◆ **SUPPLIED MATERIAL**:

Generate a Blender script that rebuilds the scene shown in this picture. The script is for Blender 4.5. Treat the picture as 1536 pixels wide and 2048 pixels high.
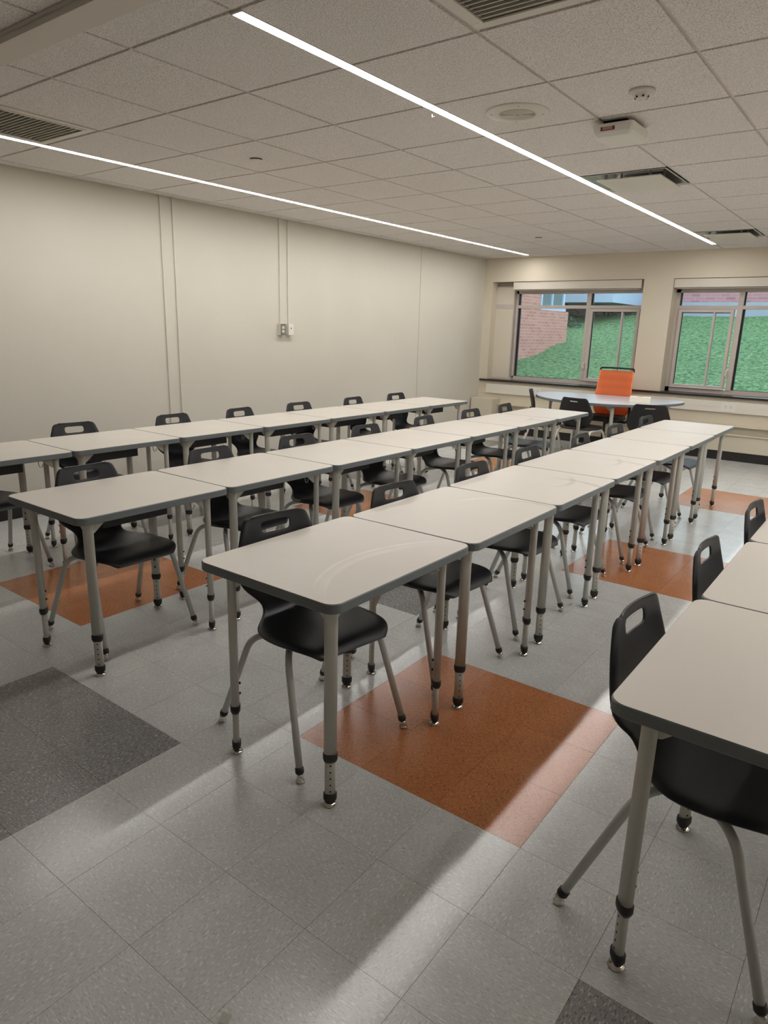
import bpy, bmesh, math, random
from mathutils import Matrix, Vector
random.seed(7)
for o in list(bpy.data.objects): bpy.data.objects.remove(o)
SC = bpy.context.scene
COL = SC.collection
PI = math.pi

# ------------------------------------------------------------------ camera
H = 2.534
def rz(a): return Matrix.Rotation(a, 3, 'Z')
def rx(a): return Matrix.Rotation(a, 3, 'X')
cam_d = bpy.data.cameras.new('camera')
cam_d.sensor_fit = 'HORIZONTAL'; cam_d.sensor_width = 36.0
cam_d.lens = 1368.7 * 36.0 / 1536.0
cam_d.clip_start = 0.02; cam_d.clip_end = 300
cam = bpy.data.objects.new('camera', cam_d); COL.objects.link(cam)
cam.matrix_world = Matrix.Translation((3.9073, -1.8347, 1.4909)) @ (rz(0.64202) @ rx(1.30953) @ rz(0.02679)).to_4x4()
SC.camera = cam

# ------------------------------------------------------------------ world and exposure
LAMP = 56.0
world = bpy.data.worlds.new('overcast_sky'); SC.world = world
world.use_nodes = True
bg = world.node_tree.nodes['Background']
bg.inputs[0].default_value = (0.80, 0.92, 1.0, 1); bg.inputs[1].default_value = 4.2
SC.view_settings.view_transform = 'Standard'
SC.view_settings.look = 'None'
SC.view_settings.exposure = 0.0
SC.view_settings.gamma = 1.0
SC.view_settings.use_curve_mapping = False
SC.cycles.max_bounces = 10
SC.cycles.diffuse_bounces = 6
SC.cycles.caustics_reflective = False
SC.cycles.caustics_refractive = False
SC.cycles.sample_clamp_indirect = 4.0

# ------------------------------------------------------------------ materials
def s2l(c): return tuple(((v/255.0)/12.92 if v/255.0 <= .04045 else ((v/255.0+.055)/1.055)**2.4) for v in c)
class NT:
    def __init__(s, m): s.t = m.node_tree; s.n = s.t.nodes; s.l = s.t.links
    def new(s, ty, **k):
        n = s.n.new(ty)
        for a, b in k.items(): setattr(n, a, b)
        return n
    def link(s, a, b): s.l.new(a, b)
def mat(name, col, rough=.5, metal=0.0, spec=.5, coat=0.0, coat_rough=.1, emit=None, estr=0.0):
    m = bpy.data.materials.new(name); m.use_nodes = True
    b = m.node_tree.nodes['Principled BSDF']
    b.inputs['Base Color'].default_value = (*col, 1)
    b.inputs['Roughness'].default_value = rough
    b.inputs['Metallic'].default_value = metal
    b.inputs['Specular IOR Level'].default_value = spec
    b.inputs['Coat Weight'].default_value = coat
    b.inputs['Coat Roughness'].default_value = coat_rough
    if emit:
        b.inputs['Emission Color'].default_value = (*emit, 1); b.inputs['Emission Strength'].default_value = estr
    return m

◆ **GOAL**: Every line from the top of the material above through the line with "PI = math.pi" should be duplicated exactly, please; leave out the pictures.

◆ **OUTPUT FOR THIS EXERCISE**:
Generate a Blender script that rebuilds the scene shown in this picture. The script is for Blender 4.5. Treat the picture as 1536 pixels wide and 2048 pixels high.
import bpy, bmesh, math, random
from mathutils import Matrix, Vector
random.seed(7)
for o in list(bpy.data.objects): bpy.data.objects.remove(o)
SC = bpy.context.scene
COL = SC.collection
PI = math.pi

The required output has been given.